Wednesday 23rd November 2016, 2-3pm
Venue: S1.50 (Faculty Hub), Social Sciences Building

The language of austerity has been widely used to characterize policy-making in post-industrial nations since the financial crisis. Youth services in England are a noted example of the effects of austerity, having suffered extraordinarily rapid and severe cuts following a period of record investment prior to 2008. I argue that ‘austerity’ is an inadequate conceptual basis for critical analysis of policy-making in the phase since 2008, and that youth services are an exemplar case of the reforming effects of a ‘late neoliberal regime’. The late neoliberal regime describes a regulation of production through a finance capital imaginary, as distinct from the productive capital imaginary of the neoliberal regime. I argue that this regime can be understood to effect simultaneously the disassembly of the neoliberal youth services assemblage and the emergence of a new youth sector assemblage founded on norms of investment and return. I trace the effects of this regime through the productive relations of capital distributions, policy discourse, and organizational forms.

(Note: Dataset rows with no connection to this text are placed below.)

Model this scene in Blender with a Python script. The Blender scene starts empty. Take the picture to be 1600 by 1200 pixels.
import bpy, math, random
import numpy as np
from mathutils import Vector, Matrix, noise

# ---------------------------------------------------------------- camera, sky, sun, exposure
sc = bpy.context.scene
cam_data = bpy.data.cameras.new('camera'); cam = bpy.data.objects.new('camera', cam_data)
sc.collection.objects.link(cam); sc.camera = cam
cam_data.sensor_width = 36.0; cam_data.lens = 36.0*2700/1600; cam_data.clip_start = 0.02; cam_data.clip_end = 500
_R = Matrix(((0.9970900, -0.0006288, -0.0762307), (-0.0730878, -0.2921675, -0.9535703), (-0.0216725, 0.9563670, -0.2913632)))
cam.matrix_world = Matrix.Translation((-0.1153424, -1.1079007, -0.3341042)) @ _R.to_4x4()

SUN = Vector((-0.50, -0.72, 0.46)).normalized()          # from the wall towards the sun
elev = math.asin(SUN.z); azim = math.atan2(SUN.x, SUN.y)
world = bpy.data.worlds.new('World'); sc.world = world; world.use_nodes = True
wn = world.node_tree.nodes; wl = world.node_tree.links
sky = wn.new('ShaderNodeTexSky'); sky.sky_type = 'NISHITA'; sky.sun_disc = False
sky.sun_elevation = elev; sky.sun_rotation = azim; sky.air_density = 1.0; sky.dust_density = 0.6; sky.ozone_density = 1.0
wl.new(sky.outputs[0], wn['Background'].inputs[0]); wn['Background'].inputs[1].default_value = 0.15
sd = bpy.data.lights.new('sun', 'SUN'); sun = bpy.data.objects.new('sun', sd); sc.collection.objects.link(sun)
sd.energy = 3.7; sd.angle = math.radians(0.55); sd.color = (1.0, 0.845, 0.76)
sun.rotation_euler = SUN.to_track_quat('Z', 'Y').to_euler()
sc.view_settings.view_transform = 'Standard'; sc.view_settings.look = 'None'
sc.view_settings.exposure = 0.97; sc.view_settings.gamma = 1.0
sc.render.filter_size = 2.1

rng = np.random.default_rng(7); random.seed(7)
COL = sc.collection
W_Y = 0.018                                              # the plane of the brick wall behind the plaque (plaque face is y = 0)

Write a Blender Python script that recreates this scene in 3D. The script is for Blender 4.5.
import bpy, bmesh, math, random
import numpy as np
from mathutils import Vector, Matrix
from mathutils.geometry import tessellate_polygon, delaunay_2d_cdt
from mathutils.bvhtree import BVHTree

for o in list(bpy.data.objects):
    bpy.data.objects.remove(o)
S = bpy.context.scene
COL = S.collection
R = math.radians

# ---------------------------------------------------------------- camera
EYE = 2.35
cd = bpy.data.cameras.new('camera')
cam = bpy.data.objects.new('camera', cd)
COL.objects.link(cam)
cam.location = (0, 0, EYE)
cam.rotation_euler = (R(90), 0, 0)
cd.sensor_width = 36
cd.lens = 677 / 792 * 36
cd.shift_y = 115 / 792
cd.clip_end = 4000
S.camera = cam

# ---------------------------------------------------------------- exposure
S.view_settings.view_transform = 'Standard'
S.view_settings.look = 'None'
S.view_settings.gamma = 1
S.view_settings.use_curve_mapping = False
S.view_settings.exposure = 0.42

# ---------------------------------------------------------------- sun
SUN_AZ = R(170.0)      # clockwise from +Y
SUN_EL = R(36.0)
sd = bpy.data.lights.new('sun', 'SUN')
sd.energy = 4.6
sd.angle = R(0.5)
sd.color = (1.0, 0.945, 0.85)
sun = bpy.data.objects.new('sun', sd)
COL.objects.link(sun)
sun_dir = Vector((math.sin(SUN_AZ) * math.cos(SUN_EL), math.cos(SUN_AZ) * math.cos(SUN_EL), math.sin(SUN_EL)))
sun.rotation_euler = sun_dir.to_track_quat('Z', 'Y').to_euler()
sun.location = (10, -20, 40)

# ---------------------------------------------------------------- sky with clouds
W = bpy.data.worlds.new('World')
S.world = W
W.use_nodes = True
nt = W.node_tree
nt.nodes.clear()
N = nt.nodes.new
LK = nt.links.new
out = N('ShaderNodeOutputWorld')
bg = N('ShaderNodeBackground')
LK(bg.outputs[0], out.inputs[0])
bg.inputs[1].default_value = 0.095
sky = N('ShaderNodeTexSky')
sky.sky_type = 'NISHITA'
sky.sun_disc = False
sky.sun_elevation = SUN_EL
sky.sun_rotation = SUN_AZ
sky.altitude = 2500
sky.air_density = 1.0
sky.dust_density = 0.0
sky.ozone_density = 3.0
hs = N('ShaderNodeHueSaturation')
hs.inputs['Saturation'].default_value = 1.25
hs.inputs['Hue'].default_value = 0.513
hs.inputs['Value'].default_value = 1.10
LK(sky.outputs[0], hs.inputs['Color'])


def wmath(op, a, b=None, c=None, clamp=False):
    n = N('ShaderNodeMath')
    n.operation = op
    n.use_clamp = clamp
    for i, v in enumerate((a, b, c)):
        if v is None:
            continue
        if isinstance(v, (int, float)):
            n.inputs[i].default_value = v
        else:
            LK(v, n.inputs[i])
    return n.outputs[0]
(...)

This seminar is co-hosted by the Centre for Education Studies and the Sociology Department.

About Ian McGimpsey:

Ian is Lecturer in Education at the School of Education, University of Birmingham. Following ten years professional experience in youth services, community organising, and education policy, his research has focused on how policy relates to educational provision particularly for marginalised young people. His work has a conceptual focus on assemblage and the politics of subjectivity.